SELECTION and TRAINING SESSION

Let Mary always choose the card with the maximal number among the two leftmost cards. Then on $i$-th move the difference between the sums of numbers in her pockets increases at least by $1$ which implies that this strategy allows to get at least $S=2+4+\cdots +2022=1011\cdot 1012$. In particular, $S(P)\ge M$ for each $P$ and moreover if at some moment the difference between the cards is more than $1$ then Mary gets the sum more than $M$. Hence if $S(P)=M$ then the row consists of the pairs $\{1,2\}$, $\{3,4\}$, $\dots$, $\{2021,2022\}$ arranged in some order.

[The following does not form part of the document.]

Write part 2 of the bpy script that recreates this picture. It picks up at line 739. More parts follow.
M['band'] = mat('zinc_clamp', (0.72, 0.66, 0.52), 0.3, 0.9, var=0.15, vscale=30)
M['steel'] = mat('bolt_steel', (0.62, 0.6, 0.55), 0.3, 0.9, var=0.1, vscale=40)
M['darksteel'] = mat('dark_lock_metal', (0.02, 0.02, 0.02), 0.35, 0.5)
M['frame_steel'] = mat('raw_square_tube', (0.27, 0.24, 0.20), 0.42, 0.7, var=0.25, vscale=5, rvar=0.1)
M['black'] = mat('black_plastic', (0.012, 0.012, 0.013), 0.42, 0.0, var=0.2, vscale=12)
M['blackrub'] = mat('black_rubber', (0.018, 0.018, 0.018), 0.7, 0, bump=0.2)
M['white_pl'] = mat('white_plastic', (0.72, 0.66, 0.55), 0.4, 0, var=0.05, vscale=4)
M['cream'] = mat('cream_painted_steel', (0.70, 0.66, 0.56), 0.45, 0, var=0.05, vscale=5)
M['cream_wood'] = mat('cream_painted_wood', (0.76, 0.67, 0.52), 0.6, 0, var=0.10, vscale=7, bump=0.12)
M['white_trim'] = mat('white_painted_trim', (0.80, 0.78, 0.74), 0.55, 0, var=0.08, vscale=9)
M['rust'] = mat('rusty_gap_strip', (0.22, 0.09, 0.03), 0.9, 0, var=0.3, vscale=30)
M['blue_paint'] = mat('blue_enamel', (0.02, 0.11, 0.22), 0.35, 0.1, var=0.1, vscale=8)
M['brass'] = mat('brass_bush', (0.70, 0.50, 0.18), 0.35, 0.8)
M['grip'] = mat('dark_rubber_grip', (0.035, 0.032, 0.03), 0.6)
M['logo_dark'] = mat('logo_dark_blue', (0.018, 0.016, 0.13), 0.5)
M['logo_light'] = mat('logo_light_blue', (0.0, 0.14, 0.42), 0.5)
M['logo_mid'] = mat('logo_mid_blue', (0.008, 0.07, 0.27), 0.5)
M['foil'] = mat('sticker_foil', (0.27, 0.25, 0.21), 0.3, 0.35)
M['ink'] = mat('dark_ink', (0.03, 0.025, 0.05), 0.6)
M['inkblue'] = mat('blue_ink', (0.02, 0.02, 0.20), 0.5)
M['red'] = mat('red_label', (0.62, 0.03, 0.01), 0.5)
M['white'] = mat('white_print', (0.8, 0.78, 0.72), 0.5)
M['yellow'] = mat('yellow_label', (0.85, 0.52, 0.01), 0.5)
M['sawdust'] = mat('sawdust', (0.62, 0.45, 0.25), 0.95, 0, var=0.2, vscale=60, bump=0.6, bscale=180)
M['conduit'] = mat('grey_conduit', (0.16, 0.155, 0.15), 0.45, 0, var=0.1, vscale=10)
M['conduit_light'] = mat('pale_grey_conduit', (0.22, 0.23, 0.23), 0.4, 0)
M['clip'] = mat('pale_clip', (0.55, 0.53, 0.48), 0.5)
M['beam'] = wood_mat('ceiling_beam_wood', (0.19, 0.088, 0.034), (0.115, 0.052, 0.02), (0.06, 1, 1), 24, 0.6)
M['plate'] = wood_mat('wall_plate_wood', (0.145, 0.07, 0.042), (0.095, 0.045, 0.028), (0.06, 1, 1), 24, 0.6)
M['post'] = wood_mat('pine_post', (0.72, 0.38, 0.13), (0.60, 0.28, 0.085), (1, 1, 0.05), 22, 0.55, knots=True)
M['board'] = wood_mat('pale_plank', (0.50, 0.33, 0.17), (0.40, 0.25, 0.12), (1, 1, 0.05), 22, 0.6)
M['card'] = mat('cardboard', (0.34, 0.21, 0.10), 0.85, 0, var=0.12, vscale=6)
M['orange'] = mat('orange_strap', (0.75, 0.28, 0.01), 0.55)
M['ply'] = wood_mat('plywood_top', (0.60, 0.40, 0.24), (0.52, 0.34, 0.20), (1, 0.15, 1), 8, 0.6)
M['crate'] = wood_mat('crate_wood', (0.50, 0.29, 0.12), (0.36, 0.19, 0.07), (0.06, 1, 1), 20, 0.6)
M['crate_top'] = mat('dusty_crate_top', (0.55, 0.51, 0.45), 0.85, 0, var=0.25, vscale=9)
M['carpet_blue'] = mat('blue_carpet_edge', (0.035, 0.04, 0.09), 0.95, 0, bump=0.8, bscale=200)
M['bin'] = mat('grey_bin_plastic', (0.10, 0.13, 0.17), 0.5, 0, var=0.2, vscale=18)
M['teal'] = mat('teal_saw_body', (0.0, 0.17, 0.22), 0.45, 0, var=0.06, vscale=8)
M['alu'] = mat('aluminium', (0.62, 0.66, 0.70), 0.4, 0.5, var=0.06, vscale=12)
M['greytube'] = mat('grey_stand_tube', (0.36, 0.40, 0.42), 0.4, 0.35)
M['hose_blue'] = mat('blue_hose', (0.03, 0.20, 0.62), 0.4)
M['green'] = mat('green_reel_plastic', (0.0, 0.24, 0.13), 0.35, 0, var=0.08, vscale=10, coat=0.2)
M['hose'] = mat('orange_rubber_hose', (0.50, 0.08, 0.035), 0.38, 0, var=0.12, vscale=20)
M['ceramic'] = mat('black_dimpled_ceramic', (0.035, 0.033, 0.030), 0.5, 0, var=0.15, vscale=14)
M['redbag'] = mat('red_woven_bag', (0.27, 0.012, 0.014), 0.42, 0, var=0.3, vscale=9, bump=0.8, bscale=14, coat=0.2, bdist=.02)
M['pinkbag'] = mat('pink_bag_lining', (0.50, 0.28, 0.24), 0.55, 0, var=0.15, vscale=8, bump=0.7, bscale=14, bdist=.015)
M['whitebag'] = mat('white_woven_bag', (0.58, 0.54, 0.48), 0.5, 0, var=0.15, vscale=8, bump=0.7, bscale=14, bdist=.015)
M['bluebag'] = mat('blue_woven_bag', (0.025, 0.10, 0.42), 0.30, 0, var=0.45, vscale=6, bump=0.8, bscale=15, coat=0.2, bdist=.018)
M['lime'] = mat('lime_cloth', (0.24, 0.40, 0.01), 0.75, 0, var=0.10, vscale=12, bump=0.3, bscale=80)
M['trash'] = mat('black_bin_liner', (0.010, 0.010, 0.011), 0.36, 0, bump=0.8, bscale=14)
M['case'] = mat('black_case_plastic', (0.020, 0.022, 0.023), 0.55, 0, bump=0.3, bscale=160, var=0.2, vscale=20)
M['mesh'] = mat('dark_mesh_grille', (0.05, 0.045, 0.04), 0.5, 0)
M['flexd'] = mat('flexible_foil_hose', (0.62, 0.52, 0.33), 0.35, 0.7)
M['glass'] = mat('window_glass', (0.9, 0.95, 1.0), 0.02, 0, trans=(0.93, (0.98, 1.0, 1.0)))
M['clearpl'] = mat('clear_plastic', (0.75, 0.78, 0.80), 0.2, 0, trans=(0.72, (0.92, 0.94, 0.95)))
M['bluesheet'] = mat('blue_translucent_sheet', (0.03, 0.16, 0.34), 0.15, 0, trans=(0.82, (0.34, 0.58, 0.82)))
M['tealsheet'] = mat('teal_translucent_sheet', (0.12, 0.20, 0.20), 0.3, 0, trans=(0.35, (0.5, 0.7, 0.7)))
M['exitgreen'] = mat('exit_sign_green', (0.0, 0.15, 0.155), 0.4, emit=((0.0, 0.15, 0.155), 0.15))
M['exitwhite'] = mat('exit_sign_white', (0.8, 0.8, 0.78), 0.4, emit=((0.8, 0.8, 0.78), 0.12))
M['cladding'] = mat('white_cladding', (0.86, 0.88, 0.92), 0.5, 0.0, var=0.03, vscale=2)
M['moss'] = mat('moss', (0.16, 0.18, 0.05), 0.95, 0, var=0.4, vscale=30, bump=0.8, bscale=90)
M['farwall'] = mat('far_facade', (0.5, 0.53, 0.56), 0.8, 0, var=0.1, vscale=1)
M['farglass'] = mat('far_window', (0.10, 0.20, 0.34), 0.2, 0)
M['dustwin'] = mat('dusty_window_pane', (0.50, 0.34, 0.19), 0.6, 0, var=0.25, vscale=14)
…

Suppose that $S(P)=M$. If there exist two adjacent pairs $\{2i-1,2i\}$ and $\{2j-1,2j\}$ (in that order from left to right) such that $i<j$ then choosing two numbers from the second pair instead of the first pair will allow Mary to obtain the sum greater than $M$, a contradiction. Hence if $i<j$ any pair $\{2j-1,2j\}$ is placed to the left from any pair $\{2i-1,2i\}$.

Finally consider any such initial position $P$, it has the form $\{2021,2022\}$, $\{2019,2020\}$, $\dots$, $\{1,2\}$ where the elements in the pairs are arbitrarily permuted. On $i$-th move Mary will put into her left pocket the card with number which is at least $2023-2i$. Hence the sum of the numbers in her left pocket will be not less than $2021+2019+\dots +1$, which implies that the sum in her right pocket will not exceed $M$. Therefore $S(P)=M$ for all $2^{1011}$ such positions.